Chomsky’s chief argument for phases is based on the idea that without them the economical Merge over Move algorithm has to be suspended in complex expletive constructions. Yet, Hornstein and Witkoś (2003) and Witkoś (forthcoming) present an alternative view of expletive constructions:

 

(4) a. There is someone wondering whether someone is here

b. Someone is wondering whether there is someone here

 

(5) [DP [DP there] someone]

 

The view of expletive constructions in (5) does not require phases and separate sub-arrays; if there does not directly merge into Spec TP, the derivations of (4a-b) are not comparable.

 

There is also a problem with motivating Long Distance Movement:

 

(6)

a. Which book do you think Susan lost?

b. [CP [which book]i … [vP ti … v[+EPP] … [CP ti … [vP ti … v … ti ]]]]

 

Śmiecińska (2003: 63-64) challenges the minimalist rationale for such derivations, especially the reason for the [+EPP] feature on matrix v.

 

Additionally, there may be violations of the Phase Impenetrability Condition in (2). Long Genitive of Negation (LGoN) in Polish, as observed in Błaszczak (2001) and Witkoś (2003b) clearly violates the PIC:

 

(7)

a. Maria nie chce wypić kawy.

Maria not wants drink coffee-GEN/*ACC

‘Maria doesn’t want to drink coffee.’

b. ... [NegP Neg-P [VP ... v … [CP [TP PRO[+φ] [vP tPRO …v … DPOB-G[+φ]]]]]]]

 

Contrary to what it promises, the phase-based system does not exclude the derivational ‘look-ahead’:

 

(8) Multiple Wh-movement constructions in English:

a. Who knows what?

b. [TP T [vP who v [VP V what]]]

(9)

a. Who1 did Peter tell t1 [PRO to read what2]

b. Peter told this student [PRO to read what].

c. [vP PRO v [VP V what]]

d. [vP [what]1 [v’ PRO v [VP V t1]]]

e. [CP [what]1 C [TP T [vP t1 [v’ PRO v [VP V t1]]]]]
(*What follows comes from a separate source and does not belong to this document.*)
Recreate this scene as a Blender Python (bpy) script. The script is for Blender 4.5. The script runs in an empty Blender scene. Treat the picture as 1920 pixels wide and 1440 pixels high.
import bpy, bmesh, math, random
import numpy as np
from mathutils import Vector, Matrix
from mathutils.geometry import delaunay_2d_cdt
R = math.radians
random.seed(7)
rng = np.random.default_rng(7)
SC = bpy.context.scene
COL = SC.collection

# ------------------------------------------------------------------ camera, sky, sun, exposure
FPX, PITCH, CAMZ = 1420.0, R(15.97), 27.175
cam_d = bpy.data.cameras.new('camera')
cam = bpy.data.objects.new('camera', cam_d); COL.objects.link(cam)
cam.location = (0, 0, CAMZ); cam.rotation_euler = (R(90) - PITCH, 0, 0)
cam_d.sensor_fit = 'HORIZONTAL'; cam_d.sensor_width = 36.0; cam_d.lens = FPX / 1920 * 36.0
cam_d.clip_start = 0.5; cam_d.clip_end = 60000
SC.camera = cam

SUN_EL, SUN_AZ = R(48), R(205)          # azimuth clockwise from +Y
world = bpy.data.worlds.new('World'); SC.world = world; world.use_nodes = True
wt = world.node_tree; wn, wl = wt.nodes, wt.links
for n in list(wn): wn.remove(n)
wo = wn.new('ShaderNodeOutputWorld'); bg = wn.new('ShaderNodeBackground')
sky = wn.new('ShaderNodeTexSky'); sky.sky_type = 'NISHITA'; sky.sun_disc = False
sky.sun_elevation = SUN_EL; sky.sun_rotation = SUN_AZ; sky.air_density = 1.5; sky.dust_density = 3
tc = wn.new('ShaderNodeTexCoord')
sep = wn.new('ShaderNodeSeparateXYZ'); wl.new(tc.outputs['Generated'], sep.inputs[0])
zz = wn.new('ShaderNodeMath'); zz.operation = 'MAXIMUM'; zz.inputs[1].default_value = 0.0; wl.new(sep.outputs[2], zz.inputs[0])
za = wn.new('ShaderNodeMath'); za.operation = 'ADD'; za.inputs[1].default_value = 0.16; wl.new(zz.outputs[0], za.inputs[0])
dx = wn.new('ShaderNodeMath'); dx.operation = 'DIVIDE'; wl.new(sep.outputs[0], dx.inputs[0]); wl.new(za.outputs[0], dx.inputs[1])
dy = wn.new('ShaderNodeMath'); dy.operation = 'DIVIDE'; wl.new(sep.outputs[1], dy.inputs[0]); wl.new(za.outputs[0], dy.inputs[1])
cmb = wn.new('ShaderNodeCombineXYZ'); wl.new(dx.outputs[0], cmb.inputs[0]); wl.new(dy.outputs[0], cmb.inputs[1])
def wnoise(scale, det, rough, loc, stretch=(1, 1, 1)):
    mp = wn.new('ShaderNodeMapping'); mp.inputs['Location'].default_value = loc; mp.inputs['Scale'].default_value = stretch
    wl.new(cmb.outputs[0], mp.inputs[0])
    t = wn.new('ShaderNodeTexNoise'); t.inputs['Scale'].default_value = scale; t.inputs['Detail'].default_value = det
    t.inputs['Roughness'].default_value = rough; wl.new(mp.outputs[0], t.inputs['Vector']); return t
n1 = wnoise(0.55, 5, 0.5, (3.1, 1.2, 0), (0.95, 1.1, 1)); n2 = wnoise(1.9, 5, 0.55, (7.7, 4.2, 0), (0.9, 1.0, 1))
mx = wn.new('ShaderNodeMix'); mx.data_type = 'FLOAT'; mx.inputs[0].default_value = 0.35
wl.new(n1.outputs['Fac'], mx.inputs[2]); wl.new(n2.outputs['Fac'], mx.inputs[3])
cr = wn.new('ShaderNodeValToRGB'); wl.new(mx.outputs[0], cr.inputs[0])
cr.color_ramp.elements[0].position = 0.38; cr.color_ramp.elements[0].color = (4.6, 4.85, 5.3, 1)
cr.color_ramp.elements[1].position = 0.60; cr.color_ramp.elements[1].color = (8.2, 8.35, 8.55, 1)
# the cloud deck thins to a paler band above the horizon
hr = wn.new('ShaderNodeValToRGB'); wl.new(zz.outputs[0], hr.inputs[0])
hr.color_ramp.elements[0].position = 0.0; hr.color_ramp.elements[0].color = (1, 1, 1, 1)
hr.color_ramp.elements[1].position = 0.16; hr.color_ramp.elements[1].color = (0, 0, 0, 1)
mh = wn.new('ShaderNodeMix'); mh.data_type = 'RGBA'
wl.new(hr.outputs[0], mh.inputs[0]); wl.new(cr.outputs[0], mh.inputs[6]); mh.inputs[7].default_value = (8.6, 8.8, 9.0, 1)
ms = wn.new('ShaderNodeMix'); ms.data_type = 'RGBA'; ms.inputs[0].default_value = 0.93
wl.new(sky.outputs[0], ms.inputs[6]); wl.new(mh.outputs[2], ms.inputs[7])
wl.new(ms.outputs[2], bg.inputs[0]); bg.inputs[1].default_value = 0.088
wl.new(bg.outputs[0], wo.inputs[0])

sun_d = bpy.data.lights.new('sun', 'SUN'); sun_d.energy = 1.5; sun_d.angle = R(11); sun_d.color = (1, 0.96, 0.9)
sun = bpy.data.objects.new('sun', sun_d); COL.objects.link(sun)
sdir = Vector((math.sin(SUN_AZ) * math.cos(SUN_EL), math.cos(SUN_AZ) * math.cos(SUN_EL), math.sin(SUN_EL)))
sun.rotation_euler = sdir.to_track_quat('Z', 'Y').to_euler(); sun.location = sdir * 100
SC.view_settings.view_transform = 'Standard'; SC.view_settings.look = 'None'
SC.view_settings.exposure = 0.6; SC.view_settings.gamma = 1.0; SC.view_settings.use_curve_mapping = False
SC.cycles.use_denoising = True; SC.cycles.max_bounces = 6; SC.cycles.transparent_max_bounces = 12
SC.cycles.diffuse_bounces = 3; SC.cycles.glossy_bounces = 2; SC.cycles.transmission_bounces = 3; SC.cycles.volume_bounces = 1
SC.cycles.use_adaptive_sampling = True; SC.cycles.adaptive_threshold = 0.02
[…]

f. [vP Peter v [VP who [V’ V [CP [what]1 C [TP T [vP t1 [v’ PRO v [VP V t1]]]]]]]

 

At the local stage (9c) the Wh-phrase can either move or not, or to be more precise, following Chomsky (1998:45) either the entire Wh-phrase or only its abstract head is moved. But how can the decision be reached locally within the embedded vP?

 

Other arguments are also provided, showing that the strict notions of vP and CP phases need to be revised. In conclusion, while the head/complement configuration is useful for feature checking, derivations may be better off without phases, and even more so, if the ‘look-ahead’ is unavoidable.